After the Montour County Magisterial District Court Hearing

If the plaintiff prevails, the defendant may arrange to make payments on a twelve month installment plan (which will be set by the judge). Also, the defendant has thirty days to file an appeal to the Common Pleas Court. If there is an appeal, a Notice of Appeal is filed with the prothonotary in the county courthouse. A copy of the Notice of Appeal will be served on the judge (who made the decision) and the plaintiff in the case. The Notice of Appeal prevents the plaintiff from collecting any money until the appeal is decided. The plaintiff can also appeal the Magisterial District Judge’s decision if the judge ruled for the defendant at the hearing.

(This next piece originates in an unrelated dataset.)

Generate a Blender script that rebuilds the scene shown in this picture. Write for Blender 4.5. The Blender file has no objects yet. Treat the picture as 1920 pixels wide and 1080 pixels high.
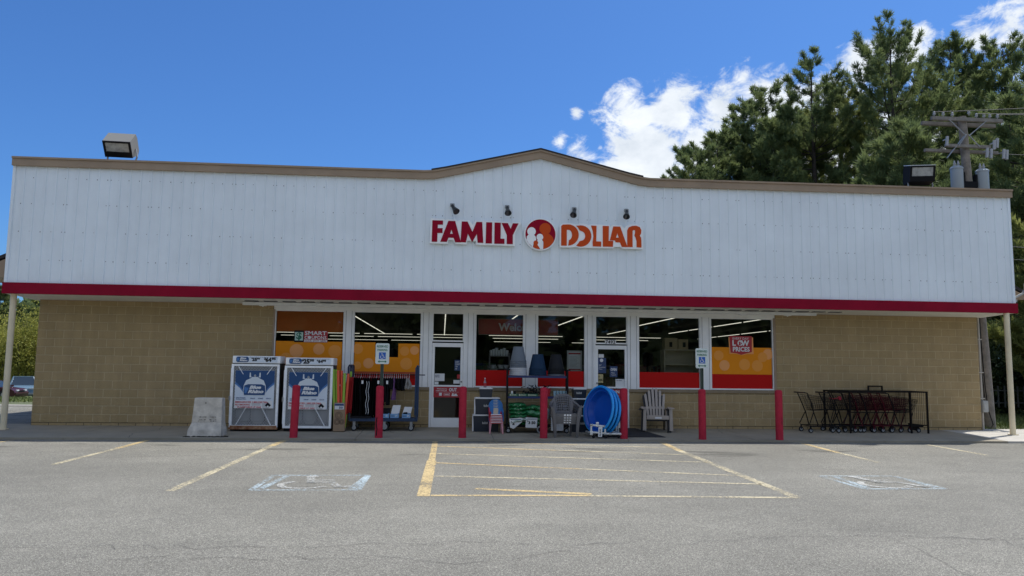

Montour County Small Claims Court Case Types

A Magisterial District Judge generally hears negligence and breach of contract actions with respect to civil cases. A contract is where two parties enter into an agreement (either written or oral). Contracts are common and used in a wide variety of situations including between:

  • home improvements between a contractor and a homeowner
  • insurance companies to provide insurance services
  • credit services between a credit card company and a consumer

Breach of contract is where a party to a contract either doesn’t pay or doesn’t perform what they are supposed to under the contract. A negligence case occurs when a party who is responsible to protect someone or something using due care, fails to do so. Negligence actions usually arise in an automobile accident or other times where someone sustains personal injuries or property damage.

What is a Magisterial District Judge?

Magisterial District Judges are judges elected by the people of their district to handle criminal preliminary arraignments and preliminary hearings, summary criminal offenses, traffic offenses, municipal code violations, landlord / tenant actions, and civil actions where the damages do not exceed $12,000 (commonly known as small claims court).